Description of problem: The version of the GNU assembler in this binutils has a bug. Since 7.3 is still maintained, an updated binutils package should be released for it that fixes this serious and known bug. This bug definitely prevents people from using newer GCC's with 7.3. But it could also cause existing programs to fail in strange and mysterious ways. For some x86 instructions (such as a 32-bit add of an immediate value to a register), the version that operates on the eax register is 1 byte shorter than the version that operates on any other register. Sadly, as doesn't take this into account when generating relocation offsets. So if such an instruction is used with the eax register and an immediate value that requires a relocation, the area relocated is off by one byte and disaster strikes. The URL above shows a small chunk of C code that if compiled on gcc 3.3 with certain flags will crash. However, this is just way to trigger this bug. It could be triggered any number of other ways. Version-Release number of selected component (if applicable): binutils-2.11.93.0.2-12 How reproducible: Every time Steps to Reproduce: 1. Install/compile gcc-3.3 2. Compile the source code at the URL above with -O3 -fPIC 3. Run it (Alternatively, write any assembly code that uses the 'addl' instruction to add the address of a function in another translation unit to the value in the 'eax' register.) Actual results: Program most likely crashes due to incorrect relocation. Expected results: Relocation is applied correctly, program does not crash. Additional info: This is the C code needed to reproduce the bug. Compile it with GCC-3.3 and the -O3 and -fPIC options. int* i; int& get_x() { return *i; } int main() { int j; i = &j; get_x(); } Again, I stress that while it's easier to reproduce this bug with GCC-3.3, it's not a GCC bug. It's a gas bug that could be triggered by other things as well.
It's been two months with no action. This isn't very difficult to replicate or fix.
I believe this is http://sources.redhat.com/ml/binutils/2002-08/msg00044.html I don't think this is severe enough to warrant an errata though.

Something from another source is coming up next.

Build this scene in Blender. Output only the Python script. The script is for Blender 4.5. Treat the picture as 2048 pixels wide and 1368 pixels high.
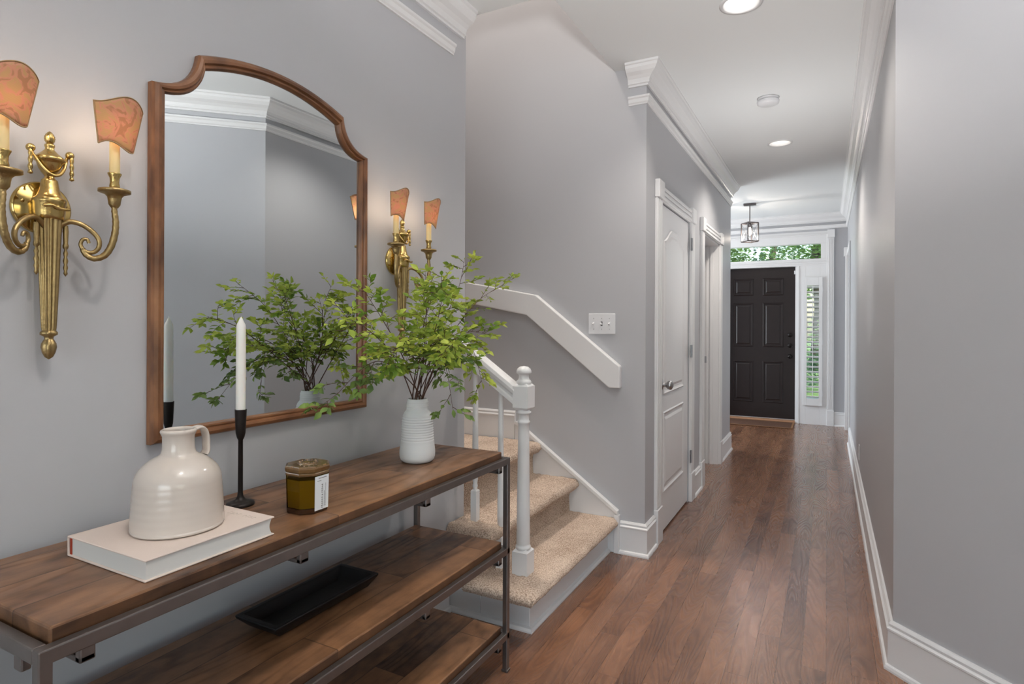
import bpy, math, random
from mathutils import Vector, Matrix, noise as mnoise
PI = math.pi
R = math.radians
sc = bpy.context.scene
for o in list(bpy.data.objects):
    bpy.data.objects.remove(o)

# ------------------------------------------------------------------ camera
cam_d = bpy.data.cameras.new('camera')
cam = bpy.data.objects.new('camera', cam_d)
sc.collection.objects.link(cam)
sc.camera = cam
cam_d.sensor_width = 36.0
cam_d.lens = 1185.0 / 2048.0 * 36.0
cam_d.shift_y = -36.0 / 2048.0
cam_d.clip_start = 0.02
YAW = math.atan(631.0 / 1185.0)
cam.matrix_world = (Matrix.Translation((0, 0, 1.28)) @ Matrix.Rotation(YAW, 4, 'Z')
                    @ Matrix.Rotation(R(90), 4, 'X') @ Matrix.Rotation(R(0.25), 4, 'Z'))

# ------------------------------------------------------------------ exposure, world, lights
sc.view_settings.view_transform = 'Standard'
sc.view_settings.look = 'None'
sc.view_settings.gamma = 1.0
sc.view_settings.exposure = 0.0
sc.view_settings.use_curve_mapping = False

W = bpy.data.worlds.new('world'); sc.world = W
W.use_nodes = True
wn = W.node_tree.nodes; wl = W.node_tree.links
wn.clear()
sky = wn.new('ShaderNodeTexSky'); sky.sky_type = 'NISHITA'; sky.sun_disc = False
sky.sun_elevation = R(42); sky.sun_rotation = R(80); sky.air_density = 1.3; sky.dust_density = 2.0
bg = wn.new('ShaderNodeBackground'); bg.inputs['Strength'].default_value = 0.45
wo = wn.new('ShaderNodeOutputWorld')
wl.new(sky.outputs[0], bg.inputs['Color']); wl.new(bg.outputs[0], wo.inputs['Surface'])

def light(name, kind, loc, energy, color=(1, 1, 1), size=0.3, size_y=None, rot=(0, 0, 0), spot=None, blend=0.5, parent=None):
    d = bpy.data.lights.new(name, kind)
    d.energy = energy; d.color = color
    if kind == 'AREA':
        d.shape = 'RECTANGLE' if size_y else 'DISK'
        d.size = size
        if size_y: d.size_y = size_y
    elif kind == 'SUN':
        d.angle = size
    else:
        d.shadow_soft_size = size
    if kind == 'SPOT':
        d.spot_size = spot; d.spot_blend = blend
    o = bpy.data.objects.new(name, d)
    sc.collection.objects.link(o)
    o.location = loc; o.rotation_euler = rot
    if parent: o.parent = parent
    return o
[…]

The thing is, older GCCs don't generate such code and if you build gcc yourself, you should as well binutils it depends on. Or install a distribution which comes with such GCC and where all this is handled (either RHL9/Taroon with gcc 3.2.3-rh or Severen with gcc 3.3.1-rh).
This is a code generation bug in 'as' that can cause programs to mysteriously fail. 7.3 is still supposed to be being maintained. Doesn't that mean known bugs are supposed to be fixed? Yes, I agree it would be more serious if the version of gcc that shipped with 7.3 was known to trigger the bug. But this bug can also be triggered by hand- coded assembly with the gcc that comes with 7.3. If gcc/as is supported, known code generation bugs that can easily and safely be fixed should be fixed. I guess I misunderstood what RedHat means by supported. Known bugs in a supported product should be fixed.